Gosto de pensar que somos os mais velhos novos namorados e de saber que nossos silêncios dizem muito sobre o que nunca precisamos gritar. Gosto de nossa vida em comum atravessando as horas, os dias, os meses, os anos, as décadas e os calendários. Gosto de lembrar que estiveste comigo quando eu me senti indo ao chão e também quando pensei que voava e via o mundo do alto. Gosto de recordar que disseste meu nome quando sentiste medo e quando exultaste de alegria. Gosto de perceber que trilhamos um mesmo caminho e que nos fundimos sem deixar de ter nossas singularidades. Gosto de compartilhar contigo nossos mitos, nossas lembranças verdadeiras e minhas memórias imaginárias.

Gosto quando me despertas com firmeza para a realidade da qual tento me esconder ou quando me convidas para sonhar sem medo das ilusões.
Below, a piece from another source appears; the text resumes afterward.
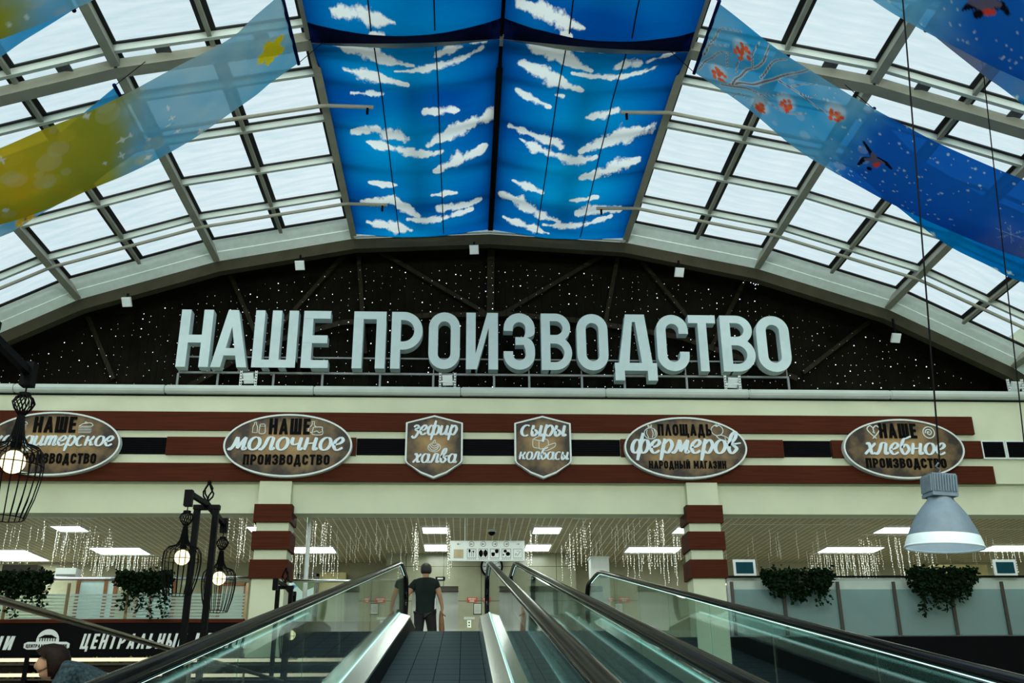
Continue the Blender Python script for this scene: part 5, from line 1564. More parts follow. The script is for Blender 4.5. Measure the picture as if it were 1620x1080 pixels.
m.build('hour_marks', MT['ink'], c)
for a, l, n_ in ((math.radians(305), .12, 'hour_hand'), (math.radians(60), .18, 'minute_hand')):
    dx, dz = math.sin(a), math.cos(a)
    MB().prism([(-dz*.012, dx*.012), (dz*.012, -dx*.012), (dx*l, dz*l)], fc, .04, .035).build(n_, MT['ink'], c)

def notice(x0, x1, y0, y1, label, rows=2):
    a = at(x0, y1, Y=YL-.01); b = at(x1, y0, Y=YL-.01)
    t = thing('notice', ((a[0]+b[0])/2, YL, a[2]), label, 'notice', None)
    MB().box(a[0], b[0], YL-.012, YL-.001, a[2], b[2]).build('plate', MT['red'], t)
    m = MB(); w = b[0]-a[0]; h = b[2]-a[2]
    for r in range(rows):
        z = a[2]+h*(.68-.42*r); x = a[0]+w*(.12 if r == 0 else .25); e = b[0]-w*(.12 if r == 0 else .25)
        while x < e:
            l = random.uniform(.03, .055); m.box(x, min(x+l*.75, e), YL-.015, YL-.011, z-.02, z+.02); x += l
    m.build('print', MT['paper'], t)
notice(607, 621, 946, 953.5, 'red notice on the marble wall left of the man')
notice(739, 755, 944.5, 952.5, 'red notice on the marble between the two lift doors')
notice(764, 772, 944.5, 952.5, 'small red notice right of the black handrail end')
def paper(x0, x1, y0, y1, label):
    a = at(x0, y1, Y=YL-.01); b = at(x1, y0, Y=YL-.01)
    t = thing('framed_sheet', ((a[0]+b[0])/2, YL, a[2]), label, 'framed notice', None)
    MB().box(a[0], b[0], YL-.014, YL-.001, a[2], b[2]).build('frame', MT['black'], t)
    MB().box(a[0]+.015, b[0]-.015, YL-.018, YL-.013, a[2]+.015, b[2]-.015).build('sheet', MT['paper'], t)
    m = MB(); z = b[2]-.05
    while z > a[2]+.04: m.box(a[0]+.035, b[0]-.04, YL-.0195, YL-.0178, z-.004, z+.004); z -= .026
    m.build('print', MT['steel'], t)
paper(601.5, 610, 956, 973.5, 'black framed white sheet under the red notice left of the man')
paper(749, 762, 954, 971.5, 'black framed white sheet beside the black handrail end')
o = slab_px(734, 751, 975.5, 979.5, YL-.012, .011, 'label_strip', MT['paper']); tag(o, 'white label strip above the lift call panel', 'label')
cp = thing('call_panel', at(742, 992, Y=YL-.02), 'steel lift call panel between the two lift doors', 'lift call panel')
slab_px(739, 745.5, 980.5, 992.5, YL-.014, .013, 'plate', MT['chrome'], cp)
for py in (984.5, 989):
    q_ = at(742.2, py, Y=YL-.018); MB().prism([(q_[0]+u, q_[2]+v) for u, v in circ(.018, 12)], lambda u, v, d: (u, YL-d, v), .022, .014).build('button', MT['black'], cp)
for x0, x1, l in ((689, 704, 'black lift indicator above the left lift door behind the man'), (833, 847, 'black lift indicator above the right lift door')):
    t = thing('lift_indicator', at((x0+x1)/2, 917, Y=YL-.03), l, 'lift indicator', 'lift indicators')
    slab_px(x0, x1, 912, 917.5, YL-.03, .029, 'housing', MT['black'], t)
    slab_px(x0+3, x1-3, 913.7, 916, YL-.034, .004, 'display', MT['paper'], t)
cm = at(778, 838, Z=CEIL)
t = thing('security_camera', (cm[0], cm[1], CEIL), 'small white dome camera on the lobby ceiling above the direction sign', 'camera')
MB().lathe((cm[0], cm[1], CEIL), [(.10, -.001), (.10, -.04), (.085, -.05)], 20).build('base', MT['white'], t, smooth=True)
MB().lathe((cm[0], cm[1], CEIL), [(.08, -.05), (.07, -.09), (.04, -.12), (.001, -.13)], 20).build('dome', MT['grille'], t, smooth=True)

# shop fronts in the depth of the lobby
def framed(x0, x1, y0, y1, Yp, fm, pm_, label,  name='shop_window', cat='window', bars=(), fw=.07):
    a = at(x0, y1, Y=Yp); b = at(x1, y0, Y=Yp)
    t = thing(name, ((a[0]+b[0])/2, Yp, 0), label, cat)
    m = MB(); X0, X1, z0, z1 = float(a[0]), float(b[0]), 0.0, float(b[2])
    m.box(X0, X0+fw, Yp, Yp+.08, z0, z1).box(X1-fw, X1, Yp, Yp+.08, z0, z1).box(X0, X1, Yp, Yp+.08, z1-fw, z1).box(X0, X1, Yp, Yp+.08, z0, z0+fw)
    for u in bars: m.box(X0+(X1-X0)*u-fw/2, X0+(X1-X0)*u+fw/2, Yp, Yp+.08, z0, z1)
    m.build('frame', fm, t)
    MB().box(X0+.02, X1-.02, Yp+.03, Yp+.045, z0+.02, z1-.02).build('pane', pm_, t)
    return t
MT['orange_wood'] = mat('orange_wood', (.30, .09, .025), .5, var=.3, scale=4, stretch=(1, 1, 6))
MT['cool_paper'] = mat('cool_white_panel', (.62, .80, .84), .5, var=.06)
MT['sand'] = mat('sand_painted_wall', (.55, .47, .24), .8, var=.08)
framed(112, 187, 913, 985, 21.5, MT['orange_wood'], MT['cool_paper'], 'orange wooden shop window behind the striped glass railing', bars=(.72,))
framed(208, 280, 913, 985, 23.0, MT['orange_wood'], MT['cool_paper'], 'wooden shop window behind the right one of the two left ivy plants', bars=(.4,))
framed(340, 392, 921, 985, 22.0, MT['orange_wood'], MT['paper'], 'wooden shop window left of the left column')
framed(466, 505, 907, 985, 26.2, MT['dark'], MT['clear'], 'dark framed glass door behind the steel railing', 'glass_door', 'door')
qa, qb = at(506, 905, Y=26.6), at(548, 905, Y=26.6)
o = MB().box(qa[0], qb[0], 26.6, 26.95, 0, qa[2]).build('pilaster', MT['sand']); tag(o, 'sand coloured wall pier behind the steel railing', 'pier')
ps = thing('poster', at(462, 936, Y=22.5), 'blue white and green poster behind the steel railing right of the left column', 'poster')
pa = at(428, 937, Y=22.5); pb = at(497, 920, Y=22.5)
MB().box(pa[0], pb[0], 22.5, 22.53, 0, pb[2]).build('board', MT['cool_paper'], ps)
W_, H_ = float(pb[0]-pa[0]), float(pb[2]-pa[2])
fp = lambda u, v, d: (pa[0]+u*W_, 22.5-d, pa[2]+v*H_)
MB().prism([(0,0),(.55,.75),(.62,.6),(.2,-.3),(0,-.3)], fp, .004, 0).build('blue_print', mat('poster_blue', (.06, .32, .72), .4), ps)
MB().prism([(.5,1),(1,1),(1,.5),(.75,.05)], fp, .004, 0).build('green_print', mat('poster_green', (.08, .16, .05), .4), ps)
ac = thing('air_conditioner', at(106, 912, Y=21.0), 'white air conditioning unit above the glass railing between the left ivy plants', 'air conditioner')
slab_px(86, 121, 898, 912.5, 21.0, .3, 'body', MT['white'], ac)
slab_px(88, 119, 908, 911, 20.985, .016, 'outlet', MT['steel'], ac)
for px_ in (90, 117):
    q_ = at(px_, 898, Y=21.1); MB().tube([(q_[0], 21.15, q_[2]-.03), (q_[0], 21.15, CEIL)], .004, 6).build('hanger', MT['steel'], ac)
o = slab_px(0, 60, 893, 917, 20.6, .3, 'cabinet', MT['dark']); tag(o, 'dark wall cabinet above the leftmost ivy', 'cabinet')
tag(MB().tube([(-3.06, 19.75, 0), (-3.06, 19.75, CEIL)], .045, 12).build('conduit_pipe', MT['white'], smooth=True), 'white vertical pipe just right of the left column', 'pipe')
kb = thing('white_kiosk', at(949, 960, Y=22.0), 'white kiosk cabinet behind the rounded end of the right walkway', 'kiosk')
ka, kb2 = at(935, 900, Y=22), at(963, 882, Y=22)
MB().box(ka[0], kb2[0], 22, 22.4, 0, kb2[2]).build('body', MT['white'], kb)
MB().box(ka[0]-.02, kb2[0]+.02, 21.98, 22.42, kb2[2], kb2[2]+.03).build('top', MT['rim'], kb)
ct = thing('shop_counter', (9, 20.6, 0), 'long white lit shop counter showing just above the right glass railing', 'counter')
MB().box(5.2, XR-.05, 20.4, 20.9, 0, 1.30).build('front', MT['paper'], ct)
MB().box(5.15, XR-.05, 20.35, 20.95, 1.30, 1.38).build('top', MT['rim'], ct)
MB().box(5.25, XR-.1, 20.37, 20.40, 1.385, 1.42).build('light_strip', emit('yellow_strip', (1, .9, .5), 1.6), ct)
o = MB().box(10.9, 12.2, 23, 23.2, 0, 2.2).build('wall_panel', MT['sand']); tag(o, 'sand coloured panel behind the right ivy', 'panel')

# teal tablet screens on the railing
for x0, x1, y0, y1, l in ((1161, 1194, 885, 911, 'small teal screen in a white frame just right of the right column'), (1574, 1605, 885, 911, 'small teal screen in a white frame near the right edge')):
    a = at(x0, y1, Y=19.02); b = at(x1, y0, Y=19.02)
    t = thing('tablet_screen', ((a[0]+b[0])/2, 19.02, 1.366), l, 'screen', 'small screens on the right railing')
    z0 = 1.367; z1 = float(b[2])
    MB().box(a[0], b[0], 19.0, 19.04, z0, z1).build('frame', MT['white'], t)
    MB().box(a[0]+.05, b[0]-.05, 18.99, 19.0, z0+.05, z1-.05).build('screen', MT['teal'], t)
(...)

Gosto quando revisitamos sem dar um passo sequer nem fechar os olhos os lugares que nos marcaram por coisas muito pequenas e belas em Paros, Ouarzazate ou Quelimane. Eu te vejo repentinamente caminhando nas areias de Zalala até molhar os pés nas águas do Índico e entendo com o vento do mar sem necessidade de qualquer explicação que nossa história não tem começo nem fim. Gosto de pensar que fazemos parte de uma crônica que um dia será escrita na sua aldeia por um autor desconhecido para falar da universalidade das histórias de amor particulares, essas histórias tão comuns e tão únicas que iluminam noites aparentemente fadadas ao esquecimento ou coalhadas de estrelas.

Gosto quando fazemos da vida prosaica de todos os dias um pouco de poesia, essa ave, essa pedra, esse fogo de palavras em extinção, e acendemos fagulhas na grande planície do firmamento onde outros só enxergam nuvens cinzentas e sinais para a meteorologia. Gosto quando nos calamos por estarmos tão próximos quanto aqueles que mesmo distantes compartilham um sentimento tão forte como o encantamento.